Consulting workers. You are required to consult employees on health and safety matters. Where there is a recognised trade union with safety representatives, consultation must go through them. Where there is not, you can consult employees directly or through elected representatives.
Homeworkers and remote staff
The duty of care extends to employees working from home. You cannot inspect a home office in the same way you can a shared workplace, but you remain responsible for the work activity itself. A home workstation assessment — often a self-assessment questionnaire reviewed by a manager — is a proportionate way to meet this obligation for desk-based workers.

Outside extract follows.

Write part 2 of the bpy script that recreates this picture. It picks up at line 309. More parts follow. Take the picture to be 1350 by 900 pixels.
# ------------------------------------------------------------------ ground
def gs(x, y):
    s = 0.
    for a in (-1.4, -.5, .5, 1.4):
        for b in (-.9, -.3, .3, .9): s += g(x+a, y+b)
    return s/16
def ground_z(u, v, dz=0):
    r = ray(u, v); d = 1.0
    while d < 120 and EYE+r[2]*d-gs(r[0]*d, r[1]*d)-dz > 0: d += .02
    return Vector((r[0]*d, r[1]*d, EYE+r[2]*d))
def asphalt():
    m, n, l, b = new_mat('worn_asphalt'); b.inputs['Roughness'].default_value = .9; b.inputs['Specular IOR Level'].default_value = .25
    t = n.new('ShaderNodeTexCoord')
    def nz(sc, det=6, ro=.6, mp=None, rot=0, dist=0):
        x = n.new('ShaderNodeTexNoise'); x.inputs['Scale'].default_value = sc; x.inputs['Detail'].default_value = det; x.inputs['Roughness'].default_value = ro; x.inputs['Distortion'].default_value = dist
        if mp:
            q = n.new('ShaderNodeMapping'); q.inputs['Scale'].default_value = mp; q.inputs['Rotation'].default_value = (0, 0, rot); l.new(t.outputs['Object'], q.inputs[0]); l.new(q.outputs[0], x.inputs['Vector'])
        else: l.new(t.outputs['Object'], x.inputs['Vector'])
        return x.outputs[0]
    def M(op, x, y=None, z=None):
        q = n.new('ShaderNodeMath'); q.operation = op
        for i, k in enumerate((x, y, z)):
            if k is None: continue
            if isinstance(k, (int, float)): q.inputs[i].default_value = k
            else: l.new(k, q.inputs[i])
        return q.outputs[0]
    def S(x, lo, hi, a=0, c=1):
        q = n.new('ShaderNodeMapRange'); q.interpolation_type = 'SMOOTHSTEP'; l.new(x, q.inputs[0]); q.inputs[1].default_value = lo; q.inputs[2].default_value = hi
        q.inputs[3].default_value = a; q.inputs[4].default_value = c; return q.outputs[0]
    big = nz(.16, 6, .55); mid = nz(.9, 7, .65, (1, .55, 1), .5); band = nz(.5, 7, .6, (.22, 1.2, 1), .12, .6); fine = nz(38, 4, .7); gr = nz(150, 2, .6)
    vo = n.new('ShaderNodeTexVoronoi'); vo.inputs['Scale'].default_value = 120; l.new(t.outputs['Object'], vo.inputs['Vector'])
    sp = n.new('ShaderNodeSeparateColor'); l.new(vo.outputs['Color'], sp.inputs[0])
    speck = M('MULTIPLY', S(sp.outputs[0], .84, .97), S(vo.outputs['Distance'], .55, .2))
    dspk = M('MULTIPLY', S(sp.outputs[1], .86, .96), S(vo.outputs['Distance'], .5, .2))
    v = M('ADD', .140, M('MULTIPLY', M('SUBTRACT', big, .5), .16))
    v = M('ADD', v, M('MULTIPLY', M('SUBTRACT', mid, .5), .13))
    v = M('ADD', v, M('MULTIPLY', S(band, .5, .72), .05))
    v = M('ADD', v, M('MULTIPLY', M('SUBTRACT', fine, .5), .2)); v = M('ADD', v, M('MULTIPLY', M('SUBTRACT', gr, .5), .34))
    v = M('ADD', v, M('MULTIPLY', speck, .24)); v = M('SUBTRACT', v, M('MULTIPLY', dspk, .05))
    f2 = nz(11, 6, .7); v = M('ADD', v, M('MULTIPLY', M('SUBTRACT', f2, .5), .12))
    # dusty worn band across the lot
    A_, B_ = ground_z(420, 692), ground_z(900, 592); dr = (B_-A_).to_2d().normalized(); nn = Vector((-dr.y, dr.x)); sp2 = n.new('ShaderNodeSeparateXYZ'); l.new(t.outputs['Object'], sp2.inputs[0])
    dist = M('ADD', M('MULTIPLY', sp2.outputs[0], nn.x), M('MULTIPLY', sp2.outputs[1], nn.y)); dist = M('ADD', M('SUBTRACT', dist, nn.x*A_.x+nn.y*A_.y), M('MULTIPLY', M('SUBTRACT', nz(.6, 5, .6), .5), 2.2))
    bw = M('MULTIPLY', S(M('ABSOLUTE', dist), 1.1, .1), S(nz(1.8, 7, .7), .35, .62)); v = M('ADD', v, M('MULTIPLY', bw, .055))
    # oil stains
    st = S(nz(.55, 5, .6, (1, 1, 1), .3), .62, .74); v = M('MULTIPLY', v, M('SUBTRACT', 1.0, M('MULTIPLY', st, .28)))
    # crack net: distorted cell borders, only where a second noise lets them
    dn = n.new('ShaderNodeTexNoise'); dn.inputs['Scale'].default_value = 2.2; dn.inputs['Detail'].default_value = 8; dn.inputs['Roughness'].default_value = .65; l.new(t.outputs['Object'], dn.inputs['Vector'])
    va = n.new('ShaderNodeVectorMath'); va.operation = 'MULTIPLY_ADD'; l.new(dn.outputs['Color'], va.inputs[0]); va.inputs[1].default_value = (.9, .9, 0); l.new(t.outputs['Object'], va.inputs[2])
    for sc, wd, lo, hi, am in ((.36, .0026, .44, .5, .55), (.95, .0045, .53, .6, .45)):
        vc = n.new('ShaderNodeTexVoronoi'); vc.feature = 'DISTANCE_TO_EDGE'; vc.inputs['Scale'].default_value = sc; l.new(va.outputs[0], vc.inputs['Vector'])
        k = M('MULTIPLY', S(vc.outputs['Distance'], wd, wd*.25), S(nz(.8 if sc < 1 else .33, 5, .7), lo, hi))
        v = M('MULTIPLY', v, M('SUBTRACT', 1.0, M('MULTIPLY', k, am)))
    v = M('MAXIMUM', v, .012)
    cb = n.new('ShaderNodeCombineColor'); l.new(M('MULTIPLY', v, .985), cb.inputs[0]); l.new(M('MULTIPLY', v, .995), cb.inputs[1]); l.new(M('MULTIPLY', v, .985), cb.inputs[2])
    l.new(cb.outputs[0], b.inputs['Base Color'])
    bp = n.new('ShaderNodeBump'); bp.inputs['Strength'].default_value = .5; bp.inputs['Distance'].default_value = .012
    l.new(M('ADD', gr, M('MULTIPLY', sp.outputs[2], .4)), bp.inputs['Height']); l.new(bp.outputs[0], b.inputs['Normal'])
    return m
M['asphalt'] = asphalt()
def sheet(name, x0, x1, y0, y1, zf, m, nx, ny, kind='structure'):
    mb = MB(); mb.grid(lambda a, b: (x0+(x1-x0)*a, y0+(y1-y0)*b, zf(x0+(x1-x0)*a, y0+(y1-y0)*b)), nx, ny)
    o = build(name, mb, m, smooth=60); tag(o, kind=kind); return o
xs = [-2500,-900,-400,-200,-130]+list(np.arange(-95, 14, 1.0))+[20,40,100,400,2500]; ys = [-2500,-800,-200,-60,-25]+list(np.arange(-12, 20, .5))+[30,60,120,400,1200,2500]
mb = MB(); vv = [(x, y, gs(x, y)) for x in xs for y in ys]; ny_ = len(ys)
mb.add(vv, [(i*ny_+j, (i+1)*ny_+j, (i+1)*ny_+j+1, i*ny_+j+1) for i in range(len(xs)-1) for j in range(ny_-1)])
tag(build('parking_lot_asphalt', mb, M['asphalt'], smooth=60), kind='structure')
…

Remote working arrangements have increased significantly, and the Employment Rights Act 2025 reinforces day-one rights for workers, making clear that employment protections apply regardless of where the work is performed.
Enforcement and penalties
The HSE and local authorities share enforcement responsibility depending on the type of workplace. Inspectors can issue improvement notices, prohibition notices (stopping work immediately), and prosecute for criminal offences. Fines for health and safety offences are unlimited in the Crown Court; the courts also consider turnover when sentencing organisations, meaning larger businesses face substantially higher penalties for the same breach.
Directors and senior managers can be personally liable where a failure is attributable to their neglect or consent. Health and safety compliance is therefore a board-level responsibility, not something that can be wholly delegated to an HR coordinator or an office manager.